Morte de capixaba de 17 anos causou |
O alarmante crescimento dos casos de linchamento no Brasil exige uma tomada de posição e uma ação imediata do Congresso Nacional, alertou a senadora Ana Rita (PT-ES), em pronunciamento ao plenário, nesta quarta-feira (16). “Os dados demonstram que todo dia uma pessoa, acusada ou não de crime, é vítima de linchamento no Brasil. São necessárias medidas urgentes para evitar a proliferação dos casos”, afirmou a senadora, lembrando que devido ao fato de o linchamento não constar no Código Penal, as mortes resultantes dessa prática ficam diluídas nas estatísticas entre os homicídios. E isso dificulta a realização de uma radiografia mais precisa do problema.
Chocada com a morte do jovem capixaba Alailton Ferreira, de 17 anos, massacrado por cerca de 50 pessoas no município de Serra (ES) por suspeita de ter praticado um estupro, a senadora deplorou a reação de pessoas que assistiram à cena – em lugar de intervir e impedir a barbárie, as testemunhas preferiram filmar toda a agressão e postar as imagens nas redes sociais. “Impressiona a completa distorção dos valores, do que significa a dignidade humana.

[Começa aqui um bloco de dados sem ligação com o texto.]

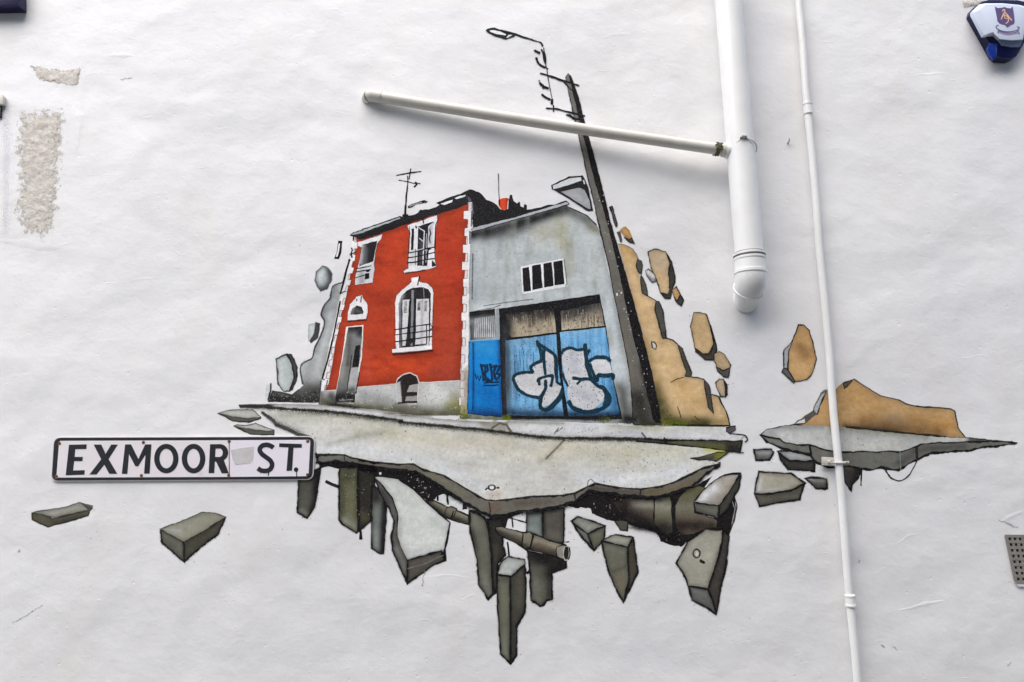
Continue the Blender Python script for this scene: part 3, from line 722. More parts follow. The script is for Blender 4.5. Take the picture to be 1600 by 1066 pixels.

As pessoas, de forma sádica, tiveram a frieza de filmar tudo e depois compartilhar nas redes sociais, ao invés de preocuparem-se em denunciar o crime ou mesmo intervir para que o jovem não fosse esmigalhado vivo”, protestou.
Embora o País não conte com estatísticas oficiais sobre os linchamentos, dados do sociólogo José de Souza Martins, citados pela senadora, apontam que o Brasil tem passado por um aumento significativo no número de casos. Em entrevista ao jornal El País, Martins revela que “há três anos, eram três ou quatro por semana e, depois das manifestações de junho do ano passado, passou a uma média de uma tentativa por dia. E ele calcula que, nos últimos 60 anos, um milhão de brasileiros participaram de linchamentos”. Já um estudo do Núcleo de Estudos da Violência da Universidade de São Paulo (USP) registrou 1.179 casos de linchamento entre os anos de 1980 e 2006, uma média de 45 casos por ano.
No caso de Alaiton Ferreira, Ana Rita destacou que o rapaz não tinha ficha policial, era apenas um jovem negro e pobre, da periferia, filho de uma faxineira que declarou sobre o filho: “Ele era muito amado e tinha muitos sonhos”. A senadora condenou também a ação da polícia no caso: além de chegar ao local da ocorrência com duas horas de atraso, os policiais não chamaram o Serviço de Atendimento Móvel de Urgência (SAMU) para prestar socorro ao rapaz. Alailton, que trabalhava como flanelinha, foi obrigado pelos PMs a caminhar e, levado no camburão para uma unidade de saúde, morreu em decorrência dos múltiplos traumatismos. “Foi tratado como bandido, não como vítima”, destacou a senadora.
“Afinal, o que está acontecendo? Há quem atribua tal violência ao senso de justiça por falta de justiça ou insegurança e descrédito nas instituições, mas nada justifica tamanha violência e ato abominável como esse”, alertou a senadora, destacando que esse discurso e essa prática de ódio violam a Constituição Federal. A senadora defende uma ação mais eficaz do Estado, que ofereça à sociedade a segurança que ela exige e merece, por meio do reforço da infraestrutura das polícias e melhor preparação dos policiais.
Ana Rita alertou que cabe à Justiça julgar e cabe aos poderes constituídos punir com cadeia os criminosos. “Sujar as mãos de sangue é contrário aos nossos princípios morais e é crime, sujeito à pena de prisão. É contra tudo o que pregamos em nome da nossa própria vida”, afirmou, destacando a necessidade de mostrar aos que participam de um linchamento, ou os que aplaudem e aceitam a prática, que injustiça é julgar e executar uma pessoa, tal como no tempo da Inquisição, sem dar ao indivíduo o direito de defesa. “Isso é ignorar a responsabilidade e a possibilidade do Estado de aplicação do devido processo legal, com base na Constituição. Sem esse processo judicial, qualquer julgamento é execrável, pois não tem legitimidade constitucional”.
Ana Rita afirmou que, ainda que a prática tenha amplo respaldo social, ela, como defensora dos direitos humanos e do Estado Democrático de Direito, não aceita a omissão diante de situações como essas. “É fundamental que o parlamento se debruce sobre estes fatos, debata com profundidade esses temas e proponha soluções legislativas que inibam esse tipo de prática em nosso País. Não podemos naturalizar a morte violenta de uma parcela expressiva da nossa sociedade, considerar que negros e pobres não são sujeitos de direitos e que, portanto, não merecem ser tratados com a dignidade devida”.